SHORT TASK =
Only the lines from the first one through the line with "PX, PV = np.meshgrid(pw, pv);" should be printed, exactly as they appear.
|---|
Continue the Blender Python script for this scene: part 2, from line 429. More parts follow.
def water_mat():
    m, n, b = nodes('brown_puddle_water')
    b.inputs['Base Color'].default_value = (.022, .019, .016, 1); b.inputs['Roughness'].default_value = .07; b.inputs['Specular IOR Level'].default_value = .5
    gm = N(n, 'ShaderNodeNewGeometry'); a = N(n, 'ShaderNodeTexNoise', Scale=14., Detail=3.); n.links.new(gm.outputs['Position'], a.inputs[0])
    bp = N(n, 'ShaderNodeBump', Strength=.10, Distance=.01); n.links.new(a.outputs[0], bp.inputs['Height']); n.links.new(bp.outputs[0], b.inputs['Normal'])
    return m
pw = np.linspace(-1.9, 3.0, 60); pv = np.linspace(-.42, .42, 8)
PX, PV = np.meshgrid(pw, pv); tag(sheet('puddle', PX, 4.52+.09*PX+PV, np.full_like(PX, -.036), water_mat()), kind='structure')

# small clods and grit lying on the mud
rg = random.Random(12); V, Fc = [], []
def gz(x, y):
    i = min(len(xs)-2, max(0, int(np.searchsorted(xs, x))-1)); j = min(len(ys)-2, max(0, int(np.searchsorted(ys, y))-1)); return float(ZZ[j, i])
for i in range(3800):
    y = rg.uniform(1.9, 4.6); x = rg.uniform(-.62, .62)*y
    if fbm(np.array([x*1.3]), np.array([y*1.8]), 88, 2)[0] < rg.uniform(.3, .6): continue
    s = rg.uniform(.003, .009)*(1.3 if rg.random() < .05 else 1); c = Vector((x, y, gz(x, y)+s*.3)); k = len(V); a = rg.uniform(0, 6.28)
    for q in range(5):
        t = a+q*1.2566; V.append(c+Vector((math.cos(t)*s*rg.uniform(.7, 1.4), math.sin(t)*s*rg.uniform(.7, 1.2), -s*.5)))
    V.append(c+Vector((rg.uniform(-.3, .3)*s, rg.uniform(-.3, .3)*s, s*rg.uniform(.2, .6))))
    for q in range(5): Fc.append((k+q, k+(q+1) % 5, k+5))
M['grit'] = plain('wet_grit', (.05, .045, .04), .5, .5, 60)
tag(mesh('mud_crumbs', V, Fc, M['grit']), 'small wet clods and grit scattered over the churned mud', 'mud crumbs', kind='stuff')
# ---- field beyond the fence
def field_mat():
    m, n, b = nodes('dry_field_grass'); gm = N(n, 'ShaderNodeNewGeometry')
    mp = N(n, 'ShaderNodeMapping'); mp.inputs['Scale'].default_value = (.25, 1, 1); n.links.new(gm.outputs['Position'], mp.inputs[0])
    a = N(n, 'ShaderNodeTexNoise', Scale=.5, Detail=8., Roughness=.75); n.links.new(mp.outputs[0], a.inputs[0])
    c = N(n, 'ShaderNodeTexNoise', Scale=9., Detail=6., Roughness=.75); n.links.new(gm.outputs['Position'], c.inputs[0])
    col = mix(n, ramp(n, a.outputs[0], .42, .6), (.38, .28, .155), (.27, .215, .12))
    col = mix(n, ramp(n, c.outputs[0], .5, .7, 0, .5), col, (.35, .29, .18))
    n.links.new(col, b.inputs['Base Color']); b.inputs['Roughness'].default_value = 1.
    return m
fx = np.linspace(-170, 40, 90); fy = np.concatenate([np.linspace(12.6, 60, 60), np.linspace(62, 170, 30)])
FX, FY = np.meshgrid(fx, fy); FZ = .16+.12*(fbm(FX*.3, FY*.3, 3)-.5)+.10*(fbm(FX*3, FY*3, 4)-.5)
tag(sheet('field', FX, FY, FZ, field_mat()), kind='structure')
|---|
ANSWER FOR THE TASK =
Continue the Blender Python script for this scene: part 2, from line 429. More parts follow.
def water_mat():
    m, n, b = nodes('brown_puddle_water')
    b.inputs['Base Color'].default_value = (.022, .019, .016, 1); b.inputs['Roughness'].default_value = .07; b.inputs['Specular IOR Level'].default_value = .5
    gm = N(n, 'ShaderNodeNewGeometry'); a = N(n, 'ShaderNodeTexNoise', Scale=14., Detail=3.); n.links.new(gm.outputs['Position'], a.inputs[0])
    bp = N(n, 'ShaderNodeBump', Strength=.10, Distance=.01); n.links.new(a.outputs[0], bp.inputs['Height']); n.links.new(bp.outputs[0], b.inputs['Normal'])
    return m
pw = np.linspace(-1.9, 3.0, 60); pv = np.linspace(-.42, .42, 8)
PX, PV = np.meshgrid(pw, pv); tag(sheet('puddle', PX, 4.52+.09*PX+PV, np.full_like(PX, -.036), water_mat()), kind='structure')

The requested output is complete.